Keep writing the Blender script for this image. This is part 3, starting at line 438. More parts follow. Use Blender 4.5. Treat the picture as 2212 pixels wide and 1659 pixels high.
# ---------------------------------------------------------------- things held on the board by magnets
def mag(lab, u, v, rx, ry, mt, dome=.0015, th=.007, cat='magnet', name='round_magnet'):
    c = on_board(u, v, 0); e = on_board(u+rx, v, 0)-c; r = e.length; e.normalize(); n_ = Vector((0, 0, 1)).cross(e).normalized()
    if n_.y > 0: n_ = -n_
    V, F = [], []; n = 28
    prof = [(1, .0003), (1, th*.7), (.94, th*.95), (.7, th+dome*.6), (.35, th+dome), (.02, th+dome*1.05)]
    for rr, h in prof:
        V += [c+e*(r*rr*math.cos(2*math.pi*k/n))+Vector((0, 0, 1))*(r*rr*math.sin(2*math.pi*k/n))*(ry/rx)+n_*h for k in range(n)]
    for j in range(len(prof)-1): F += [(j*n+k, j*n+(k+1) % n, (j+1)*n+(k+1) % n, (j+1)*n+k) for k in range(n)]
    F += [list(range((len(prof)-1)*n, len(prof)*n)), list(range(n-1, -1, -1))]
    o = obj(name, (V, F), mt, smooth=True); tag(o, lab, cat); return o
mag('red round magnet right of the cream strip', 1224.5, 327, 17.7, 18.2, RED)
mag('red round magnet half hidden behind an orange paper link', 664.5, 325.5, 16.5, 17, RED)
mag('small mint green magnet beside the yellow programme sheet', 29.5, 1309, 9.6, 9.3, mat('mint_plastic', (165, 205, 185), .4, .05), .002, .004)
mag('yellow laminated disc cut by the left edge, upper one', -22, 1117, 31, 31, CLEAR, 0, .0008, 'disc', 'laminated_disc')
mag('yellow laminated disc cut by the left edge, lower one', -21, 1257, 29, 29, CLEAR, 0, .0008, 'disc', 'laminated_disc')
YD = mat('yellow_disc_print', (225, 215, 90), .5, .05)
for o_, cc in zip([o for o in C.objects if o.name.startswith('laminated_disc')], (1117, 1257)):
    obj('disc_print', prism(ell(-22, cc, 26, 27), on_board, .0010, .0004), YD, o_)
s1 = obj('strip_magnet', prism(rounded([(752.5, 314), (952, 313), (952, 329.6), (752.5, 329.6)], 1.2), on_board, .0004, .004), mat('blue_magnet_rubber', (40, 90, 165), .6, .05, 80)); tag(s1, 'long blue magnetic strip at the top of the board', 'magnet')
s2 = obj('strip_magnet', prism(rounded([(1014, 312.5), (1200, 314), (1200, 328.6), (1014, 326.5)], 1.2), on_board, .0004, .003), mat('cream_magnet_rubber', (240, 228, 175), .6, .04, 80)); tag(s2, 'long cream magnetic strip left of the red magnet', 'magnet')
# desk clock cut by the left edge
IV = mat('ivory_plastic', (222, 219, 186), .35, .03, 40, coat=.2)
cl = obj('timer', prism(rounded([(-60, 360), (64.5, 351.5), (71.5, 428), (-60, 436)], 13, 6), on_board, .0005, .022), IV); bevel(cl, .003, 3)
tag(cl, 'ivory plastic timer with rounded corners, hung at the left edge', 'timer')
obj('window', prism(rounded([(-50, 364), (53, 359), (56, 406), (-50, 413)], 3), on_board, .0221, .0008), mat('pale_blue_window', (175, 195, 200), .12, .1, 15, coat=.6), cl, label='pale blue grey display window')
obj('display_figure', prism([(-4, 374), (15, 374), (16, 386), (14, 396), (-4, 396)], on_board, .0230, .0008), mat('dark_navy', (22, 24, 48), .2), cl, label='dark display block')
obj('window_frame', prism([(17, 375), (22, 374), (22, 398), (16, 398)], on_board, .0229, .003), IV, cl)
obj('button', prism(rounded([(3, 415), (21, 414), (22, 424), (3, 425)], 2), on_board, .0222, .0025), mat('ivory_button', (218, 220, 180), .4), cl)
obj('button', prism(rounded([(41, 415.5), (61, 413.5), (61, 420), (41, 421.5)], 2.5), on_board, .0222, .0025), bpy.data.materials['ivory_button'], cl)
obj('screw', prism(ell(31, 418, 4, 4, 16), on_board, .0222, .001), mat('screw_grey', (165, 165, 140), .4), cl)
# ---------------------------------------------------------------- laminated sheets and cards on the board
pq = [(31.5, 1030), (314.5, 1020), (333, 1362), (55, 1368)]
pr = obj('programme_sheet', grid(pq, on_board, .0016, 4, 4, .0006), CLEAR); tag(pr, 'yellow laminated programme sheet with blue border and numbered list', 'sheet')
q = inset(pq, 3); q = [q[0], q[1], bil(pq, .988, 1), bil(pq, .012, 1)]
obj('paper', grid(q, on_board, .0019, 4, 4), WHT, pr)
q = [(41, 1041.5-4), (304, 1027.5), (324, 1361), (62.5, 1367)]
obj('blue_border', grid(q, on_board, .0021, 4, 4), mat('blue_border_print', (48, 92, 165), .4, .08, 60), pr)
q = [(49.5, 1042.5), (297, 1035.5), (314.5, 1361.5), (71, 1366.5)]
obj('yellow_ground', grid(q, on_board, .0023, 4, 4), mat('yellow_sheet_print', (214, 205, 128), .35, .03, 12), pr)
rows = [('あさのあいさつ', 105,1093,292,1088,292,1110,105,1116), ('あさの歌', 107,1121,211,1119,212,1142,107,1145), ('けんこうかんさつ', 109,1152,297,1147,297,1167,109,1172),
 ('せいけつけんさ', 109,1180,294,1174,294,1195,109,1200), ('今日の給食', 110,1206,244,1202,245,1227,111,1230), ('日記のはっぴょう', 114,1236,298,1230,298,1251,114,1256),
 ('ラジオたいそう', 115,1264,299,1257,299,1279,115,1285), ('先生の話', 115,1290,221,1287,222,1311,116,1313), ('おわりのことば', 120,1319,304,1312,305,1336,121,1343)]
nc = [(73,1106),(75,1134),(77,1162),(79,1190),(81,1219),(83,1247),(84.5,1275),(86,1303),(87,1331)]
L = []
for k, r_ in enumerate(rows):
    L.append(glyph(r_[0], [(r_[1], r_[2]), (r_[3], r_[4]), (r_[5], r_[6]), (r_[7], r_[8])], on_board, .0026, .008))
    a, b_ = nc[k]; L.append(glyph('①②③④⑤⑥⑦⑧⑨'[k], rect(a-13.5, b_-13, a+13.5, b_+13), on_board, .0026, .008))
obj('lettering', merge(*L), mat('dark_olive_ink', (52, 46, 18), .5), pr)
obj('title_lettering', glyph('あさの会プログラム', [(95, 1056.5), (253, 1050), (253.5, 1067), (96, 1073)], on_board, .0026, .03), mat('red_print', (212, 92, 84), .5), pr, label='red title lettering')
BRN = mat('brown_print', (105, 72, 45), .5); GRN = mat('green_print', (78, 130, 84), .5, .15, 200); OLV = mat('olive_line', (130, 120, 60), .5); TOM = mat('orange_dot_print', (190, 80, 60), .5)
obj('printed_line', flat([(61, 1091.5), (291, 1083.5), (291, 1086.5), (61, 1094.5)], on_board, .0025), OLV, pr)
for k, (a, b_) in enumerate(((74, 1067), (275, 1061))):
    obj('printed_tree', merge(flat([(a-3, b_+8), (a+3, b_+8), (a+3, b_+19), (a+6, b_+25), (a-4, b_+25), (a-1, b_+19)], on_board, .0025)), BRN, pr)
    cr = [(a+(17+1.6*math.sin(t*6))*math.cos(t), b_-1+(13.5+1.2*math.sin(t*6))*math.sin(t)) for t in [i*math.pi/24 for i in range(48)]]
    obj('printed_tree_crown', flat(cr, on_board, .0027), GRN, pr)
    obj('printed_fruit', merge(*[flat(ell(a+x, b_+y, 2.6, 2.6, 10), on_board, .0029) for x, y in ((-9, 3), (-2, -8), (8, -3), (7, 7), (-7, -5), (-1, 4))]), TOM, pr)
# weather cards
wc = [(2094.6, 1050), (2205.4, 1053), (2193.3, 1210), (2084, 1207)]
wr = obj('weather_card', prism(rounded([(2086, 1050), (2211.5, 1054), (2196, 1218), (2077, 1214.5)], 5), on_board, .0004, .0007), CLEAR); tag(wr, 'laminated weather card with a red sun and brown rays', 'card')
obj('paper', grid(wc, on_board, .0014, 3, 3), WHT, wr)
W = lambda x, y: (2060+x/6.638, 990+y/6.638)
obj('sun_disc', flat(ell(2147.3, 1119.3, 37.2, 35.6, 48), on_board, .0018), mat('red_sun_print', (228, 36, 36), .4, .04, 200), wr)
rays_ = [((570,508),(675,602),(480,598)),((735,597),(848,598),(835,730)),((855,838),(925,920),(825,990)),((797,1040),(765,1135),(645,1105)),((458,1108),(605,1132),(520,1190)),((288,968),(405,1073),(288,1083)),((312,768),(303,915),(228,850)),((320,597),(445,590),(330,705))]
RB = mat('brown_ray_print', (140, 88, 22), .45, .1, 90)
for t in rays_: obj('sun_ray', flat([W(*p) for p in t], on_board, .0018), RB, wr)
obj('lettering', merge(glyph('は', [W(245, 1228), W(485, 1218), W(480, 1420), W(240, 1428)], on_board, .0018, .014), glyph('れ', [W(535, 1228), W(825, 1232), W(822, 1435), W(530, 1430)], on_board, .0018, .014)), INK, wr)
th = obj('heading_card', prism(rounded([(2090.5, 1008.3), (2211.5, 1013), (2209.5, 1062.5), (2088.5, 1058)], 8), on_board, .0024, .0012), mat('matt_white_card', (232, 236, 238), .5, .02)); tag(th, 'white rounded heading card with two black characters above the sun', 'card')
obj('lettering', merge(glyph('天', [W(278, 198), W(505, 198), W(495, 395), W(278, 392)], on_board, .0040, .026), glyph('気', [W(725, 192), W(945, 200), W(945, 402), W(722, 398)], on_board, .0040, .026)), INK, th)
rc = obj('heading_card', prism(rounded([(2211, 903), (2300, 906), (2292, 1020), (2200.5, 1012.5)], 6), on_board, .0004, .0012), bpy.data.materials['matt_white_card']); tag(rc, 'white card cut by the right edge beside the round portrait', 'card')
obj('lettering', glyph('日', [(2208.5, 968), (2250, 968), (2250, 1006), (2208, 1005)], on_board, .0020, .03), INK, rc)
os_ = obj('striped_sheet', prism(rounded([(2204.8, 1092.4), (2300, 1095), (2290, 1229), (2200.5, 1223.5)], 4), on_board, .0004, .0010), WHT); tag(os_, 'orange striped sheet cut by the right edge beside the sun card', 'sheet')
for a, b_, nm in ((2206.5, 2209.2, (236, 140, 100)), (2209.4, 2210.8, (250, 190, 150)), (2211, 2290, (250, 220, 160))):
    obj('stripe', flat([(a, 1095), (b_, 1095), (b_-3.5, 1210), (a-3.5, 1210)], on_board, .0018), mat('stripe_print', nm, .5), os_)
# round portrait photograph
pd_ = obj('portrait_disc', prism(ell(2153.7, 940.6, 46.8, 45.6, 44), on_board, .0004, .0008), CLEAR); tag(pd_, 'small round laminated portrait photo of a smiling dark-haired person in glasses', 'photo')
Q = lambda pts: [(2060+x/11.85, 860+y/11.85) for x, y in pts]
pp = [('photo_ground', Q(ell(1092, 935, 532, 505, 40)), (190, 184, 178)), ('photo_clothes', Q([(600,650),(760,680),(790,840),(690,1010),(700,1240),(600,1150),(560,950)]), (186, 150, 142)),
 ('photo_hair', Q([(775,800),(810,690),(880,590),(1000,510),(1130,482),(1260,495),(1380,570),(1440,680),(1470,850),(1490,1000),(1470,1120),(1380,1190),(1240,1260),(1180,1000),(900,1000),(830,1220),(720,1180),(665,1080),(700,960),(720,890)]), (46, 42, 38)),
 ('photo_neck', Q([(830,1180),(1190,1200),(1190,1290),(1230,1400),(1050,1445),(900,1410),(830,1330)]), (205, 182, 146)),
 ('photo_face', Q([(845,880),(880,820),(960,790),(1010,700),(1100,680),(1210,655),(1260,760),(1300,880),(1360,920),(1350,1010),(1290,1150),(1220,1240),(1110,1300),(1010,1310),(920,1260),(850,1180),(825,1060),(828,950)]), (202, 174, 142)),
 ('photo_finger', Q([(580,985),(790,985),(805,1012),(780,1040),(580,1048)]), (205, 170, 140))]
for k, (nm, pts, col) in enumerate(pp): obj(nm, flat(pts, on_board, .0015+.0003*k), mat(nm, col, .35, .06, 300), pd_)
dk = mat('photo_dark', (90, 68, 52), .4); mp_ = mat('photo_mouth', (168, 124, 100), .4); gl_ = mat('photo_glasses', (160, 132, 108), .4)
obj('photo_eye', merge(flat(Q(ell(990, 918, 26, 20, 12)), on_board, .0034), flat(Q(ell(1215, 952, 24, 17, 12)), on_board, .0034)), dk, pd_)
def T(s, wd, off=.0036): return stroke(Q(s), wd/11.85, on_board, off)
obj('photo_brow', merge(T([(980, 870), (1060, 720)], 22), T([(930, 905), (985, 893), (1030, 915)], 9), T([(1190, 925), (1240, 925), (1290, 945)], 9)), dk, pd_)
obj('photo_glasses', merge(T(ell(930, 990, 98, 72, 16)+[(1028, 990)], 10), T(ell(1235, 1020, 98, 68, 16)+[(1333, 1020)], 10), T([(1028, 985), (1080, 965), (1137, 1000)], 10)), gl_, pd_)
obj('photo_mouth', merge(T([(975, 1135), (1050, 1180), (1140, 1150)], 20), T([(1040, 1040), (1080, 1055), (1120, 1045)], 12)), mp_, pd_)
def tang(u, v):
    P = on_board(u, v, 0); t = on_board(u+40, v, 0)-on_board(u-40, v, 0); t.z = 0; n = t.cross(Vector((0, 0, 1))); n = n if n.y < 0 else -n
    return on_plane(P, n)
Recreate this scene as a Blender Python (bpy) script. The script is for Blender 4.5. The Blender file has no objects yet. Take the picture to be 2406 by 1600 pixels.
|---|
CHALLENGE> Collect every line from the records above that contains the word "pixels".

WRITTEN RESPONSE>
Keep writing the Blender script for this image. This is part 3, starting at line 438. More parts follow. Use Blender 4.5. Treat the picture as 2212 pixels wide and 1659 pixels high.
Recreate this scene as a Blender Python (bpy) script. The script is for Blender 4.5. The Blender file has no objects yet. Take the picture to be 2406 by 1600 pixels.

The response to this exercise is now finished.